Financial Consequences
An RAR can affect cash flow immediately and future reporting behavior over many years. A proposed tax increase may also create penalties and interest. If the issue repeats across open years, the financial exposure can be larger than the report year alone suggests.
For businesses, an RAR may affect financial statements, uncertain tax positions, debt covenants, buyer diligence, state tax filings, and owner distributions. For individuals, it can affect refund claims, installment agreements, estimated tax payments, and future return preparation.
How to Review an RAR
Review area | Question to ask |
|---|---|
Facts | Did the report use complete and accurate records? |
Law | Is the IRS applying the correct rule to the correct year? |
Math | Do income, deduction, credit, penalty, and interest calculations tie out? |
Procedure | What deadline controls the response or appeal path? |
Future years | Will the position repeat on later returns? |
Good review often means separating disagreement over facts from disagreement over law. Missing records may be fixable with documentation. A legal dispute may require authority, precedent, or a settlement analysis.
Working With Advisors
Taxpayers often involve a CPA, enrolled agent, or tax attorney when an RAR is material. The right advisor depends on the issue. Technical audit adjustments may need accounting support. Privileged legal advice may matter when penalties, fraud concerns, or litigation risks are present.

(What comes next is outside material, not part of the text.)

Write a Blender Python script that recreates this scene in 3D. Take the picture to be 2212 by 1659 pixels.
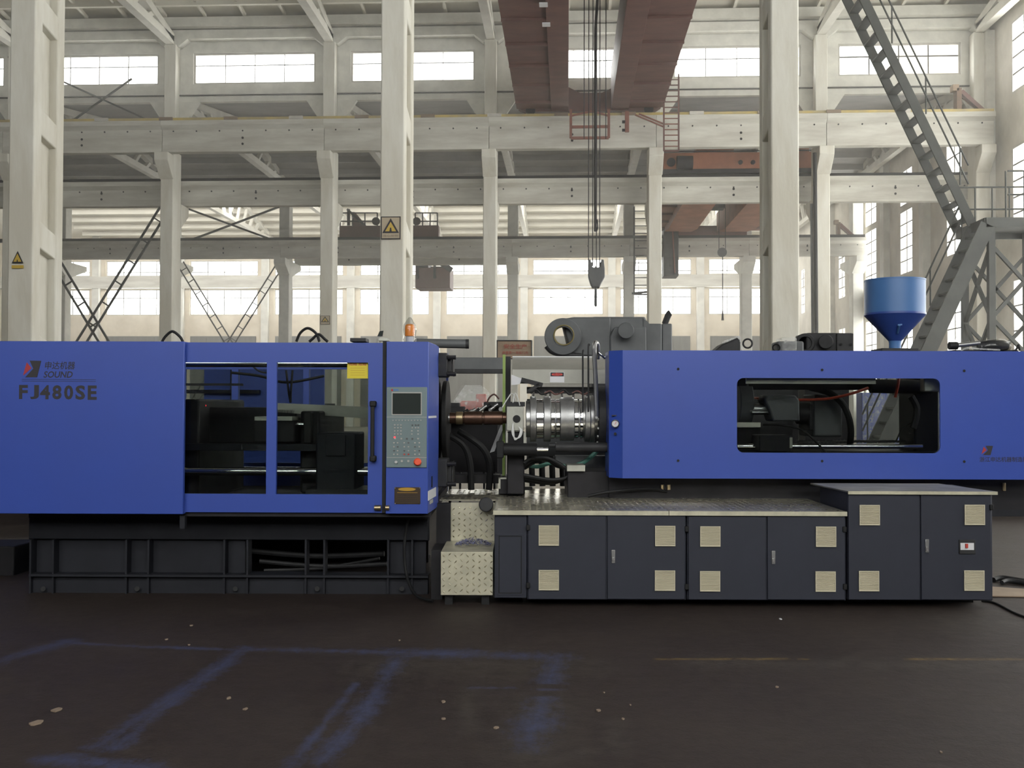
import bpy, bmesh, math, random
from mathutils import Matrix, Vector
random.seed(7)
for _o in list(bpy.data.objects): bpy.data.objects.remove(_o)
SC = bpy.context.scene
COL = SC.collection
R_ = math.radians
# ------------------------------------------------------------------ camera
FPX, EYE = 2300.0, 1.55
YAW, PITCH, ROLL = R_(3.0), math.atan((875 - 829.5) / 2300.0), .003
CAMROT = Matrix.Rotation(YAW, 3, 'Z') @ Matrix.Rotation(math.pi / 2 + PITCH, 3, 'X') @ Matrix.Rotation(ROLL, 3, 'Z')
cam_data = bpy.data.cameras.new('camera')
cam = bpy.data.objects.new('camera', cam_data)
COL.objects.link(cam)
cam.matrix_world = Matrix.Translation((0, 0, EYE)) @ CAMROT.to_4x4()
cam_data.sensor_fit = 'HORIZONTAL'; cam_data.sensor_width = 36
cam_data.lens = FPX / 2212 * 36
cam_data.clip_end = 400
SC.camera = cam
# ------------------------------------------------------------------ world and exposure
SKY = 7.0
wd = bpy.data.worlds.new('overcast_sky'); SC.world = wd; wd.use_nodes = True
bg = wd.node_tree.nodes['Background']
bg.inputs[0].default_value = (1.0, .985, .95, 1); bg.inputs[1].default_value = SKY
SC.view_settings.view_transform = 'Standard'; SC.view_settings.look = 'None'
SC.view_settings.exposure = 0.0; SC.view_settings.gamma = 1.0
SC.view_settings.use_curve_mapping = False
SC.cycles.use_denoising = True
SC.cycles.adaptive_threshold = .06
SC.cycles.max_bounces = 5; SC.cycles.diffuse_bounces = 3; SC.cycles.glossy_bounces = 2
SC.cycles.transparent_max_bounces = 12; SC.cycles.transmission_bounces = 4
SC.cycles.caustics_reflective = False; SC.cycles.caustics_refractive = False
SC.cycles.sample_clamp_indirect = 4
LIGHT_K = 1.0
FRONT_K, CLERE_K, ROOF3_K = 1.42, 1.0, 1.75
FAR_K, HAZE = .84, .004
def daylight(name, loc, rot, w, h, k=1.0, col=(1.0, .985, .945)):
    """overcast daylight entering through one window, or an added roof lamp: an area the size of the opening"""
    d = bpy.data.lights.new(name, 'AREA'); d.shape = 'RECTANGLE'; d.size = w; d.size_y = h
    d.energy = SKY * LIGHT_K * k * math.pi * w * h; d.color = col
    o = bpy.data.objects.new(name, d); COL.objects.link(o)
    o.location = loc; o.rotation_euler = rot
    return o
FACE_FRONT = (-math.pi / 2, 0, 0)       # shines towards -y
FACE_REAR = (math.pi / 2, 0, 0)         # shines towards +y
FACE_LEFT = (0, math.pi / 2, 0)         # shines towards -x
FACE_DOWN = (0, 0, 0)

# ------------------------------------------------------------------ frames and pixel rays
AM = YAW - R_(.4)                        # the machine stands a little askew in the hall
FR = {'B': Matrix.Identity(4), 'M': Matrix.Rotation(AM, 4, 'Z')}
def ray(px, py): return CAMROT @ Vector(((px - 1106) / FPX, (829.5 - py) / FPX, -1.0))
def PB(px, py, y):
    d = ray(px, py); return Vector((0, 0, EYE)) + d * (y / d.y)
def PX(px, py, x):
    d = ray(px, py); return Vector((0, 0, EYE)) + d * (x / d.x)
def PF(px, py):
    d = ray(px, py); return Vector((0, 0, EYE)) + d * (-EYE / d.z)
_MI = Matrix.Rotation(-AM, 3, 'Z')
def PM(px, py, y):
    d = _MI @ ray(px, py); return Vector((0, 0, EYE)) + d * (y / d.y)

# ------------------------------------------------------------------ geometry collector
class G:
    def __init__(s): s.v = []; s.f = []
    def add(s, vs, fs):
        n = len(s.v); s.v += [tuple(v) for v in vs]; s.f += [tuple(i + n for i in f) for f in fs]; return s
    def box(s, x0, x1, y0, y1, z0, z1):
        x0, x1 = min(x0, x1), max(x0, x1); y0, y1 = min(y0, y1), max(y0, y1); z0, z1 = min(z0, z1), max(z0, z1)
        return s.add([(x0, y0, z0), (x1, y0, z0), (x1, y1, z0), (x0, y1, z0), (x0, y0, z1), (x1, y0, z1), (x1, y1, z1), (x0, y1, z1)],
                     [(0, 3, 2, 1), (4, 5, 6, 7), (0, 1, 5, 4), (1, 2, 6, 5), (2, 3, 7, 6), (3, 0, 4, 7)])
    def pm(s, px0, py0, px1, py1, y, d):
        """box in the machine frame whose front face covers the pixel rectangle at depth y"""
        c = ((px0 + px1) / 2, (py0 + py1) / 2)
        return s.box(PM(px0, c[1], y).x, PM(px1, c[1], y).x, y, y + d, PM(c[0], py1, y).z, PM(c[0], py0, y).z)
    def pb(s, px0, py0, px1, py1, y, d):
        c = ((px0 + px1) / 2, (py0 + py1) / 2)
        return s.box(PB(px0, c[1], y).x, PB(px1, c[1], y).x, y, y + d, PB(c[0], py1, y).z, PB(c[0], py0, y).z)
    def beam(s, p0, p1, w, h, up=(0, 0, 1)):
        p0, p1 = Vector(p0), Vector(p1); d = (p1 - p0).normalized(); up = Vector(up)
        a = d.cross(up)
        if a.length < 1e-4: a = d.cross(Vector((0, 1, 0)))
        a.normalize(); b = a.cross(d).normalized()
        a *= w / 2; b *= h / 2
        return s.add([p0 - a - b, p0 + a - b, p0 + a + b, p0 - a + b, p1 - a - b, p1 + a - b, p1 + a + b, p1 - a + b],
                     [(0, 3, 2, 1), (4, 5, 6, 7), (0, 1, 5, 4), (1, 2, 6, 5), (2, 3, 7, 6), (3, 0, 4, 7)])
    def cyl(s, p0, p1, r0, r1=None, n=16, hole=0.0):
        p0, p1 = Vector(p0), Vector(p1); r1 = r0 if r1 is None else r1
        d = (p1 - p0).normalized(); a = d.orthogonal().normalized(); b = d.cross(a)
        dirs = [a * math.cos(2 * math.pi * i / n) + b * math.sin(2 * math.pi * i / n) for i in range(n)]
        v = [p0 + u * r0 for u in dirs] + [p1 + u * r1 for u in dirs]
        f = [(i, (i + 1) % n, n + (i + 1) % n, n + i) for i in range(n)]
        if hole:
            v += [p0 + u * hole for u in dirs] + [p1 + u * hole for u in dirs]
            for i in range(n):
                j = (i + 1) % n
                f += [(2 * n + j, 2 * n + i, 3 * n + i, 3 * n + j), (j, i, 2 * n + i, 2 * n + j), (n + i, n + j, 3 * n + j, 3 * n + i)]
        else:
            f += [tuple(range(n - 1, -1, -1)), tuple(range(n, 2 * n))]
        return s.add(v, f)
    def lathe(s, c, prof, n=32, axis='z'):
        """prof = [(r, h)...] revolved about an axis through c"""
        c = Vector(c); v = []; f = []
        for r, h in prof:
            for i in range(n):
                t = 2 * math.pi * i / n; u, w = r * math.cos(t), r * math.sin(t)
                v.append(c + Vector({'z': (u, w, h), 'x': (h, u, w), 'y': (w, h, u)}[axis]))
        for k in range(len(prof) - 1):
            for i in range(n):
                j = (i + 1) % n; f.append((k * n + i, k * n + j, k * n + n + j, k * n + n + i))
        f.append(tuple(range(n - 1, -1, -1))); m = (len(prof) - 1) * n; f.append(tuple(range(m, m + n)))
        return s.add(v, f)
    def tube(s, pts, r, n=8):
        pts = [Vector(p) for p in pts]; v = []; f = []; a = None
        for i, p in enumerate(pts):
            d = (pts[min(i + 1, len(pts) - 1)] - pts[max(i - 1, 0)]).normalized()
            a = d.orthogonal().normalized() if a is None else (a - d * a.dot(d)).normalized()
            b = d.cross(a)
            v += [p + (a * math.cos(2 * math.pi * k / n) + b * math.sin(2 * math.pi * k / n)) * r for k in range(n)]
        for i in range(len(pts) - 1):
            for k in range(n):
                j = (k + 1) % n; f.append((i * n + k, i * n + j, i * n + n + j, i * n + n + k))
        f.append(tuple(range(n - 1, -1, -1))); m = (len(pts) - 1) * n; f.append(tuple(range(m, m + n)))
        return s.add(v, f)
    def prism(s, poly, axis, c0, c1):
        def P(a, b, c): return {'y': (a, c, b), 'x': (c, a, b), 'z': (a, b, c)}[axis]
        n = len(poly)
        v = [P(a, b, c0) for a, b in poly] + [P(a, b, c1) for a, b in poly]
        f = [tuple(range(n)), tuple(range(2 * n - 1, n - 1, -1))] + [(i, n + i, n + (i + 1) % n, (i + 1) % n) for i in range(n)]
        return s.add(v, f)
    def plate(s, outer, holes, axis, c0, c1):
        """flat sheet of thickness c0..c1 with holes; outlines are closed polygons in the two other axes"""
        def P(a, b, c): return {'y': (a, c, b), 'x': (c, a, b), 'z': (a, b, c)}[axis]
        bm = bmesh.new(); es = []
        for loop in [outer] + holes:
            vs = [bm.verts.new(P(a, b, c0)) for a, b in loop]
            es += [bm.edges.new((vs[i], vs[(i + 1) % len(vs)])) for i in range(len(vs))]
        bmesh.ops.triangle_fill(bm, edges=es, use_beauty=True, use_dissolve=False)
        ex = bmesh.ops.extrude_face_region(bm, geom=bm.faces[:])
        dv = Vector(P(0, 0, c1)) - Vector(P(0, 0, c0))
        bmesh.ops.translate(bm, verts=[e for e in ex['geom'] if isinstance(e, bmesh.types.BMVert)], vec=dv)
        bmesh.ops.recalc_face_normals(bm, faces=bm.faces[:])
        bm.verts.index_update()
        s.add([v.co[:] for v in bm.verts], [tuple(v.index for v in f.verts) for f in bm.faces]); bm.free()
        return s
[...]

The deadline is part of the strategy. Even a strong taxpayer position can suffer if procedural rights expire. Preserving appeal rights, documenting protests, and responding clearly can matter as much as the technical argument.
The Bottom Line
A Revenue Agent's Report is the formal audit report that explains proposed IRS adjustments and the resulting tax calculation. It should be read as both a tax computation and a procedural fork: agree, document a response, appeal, or prepare for the next stage of the dispute.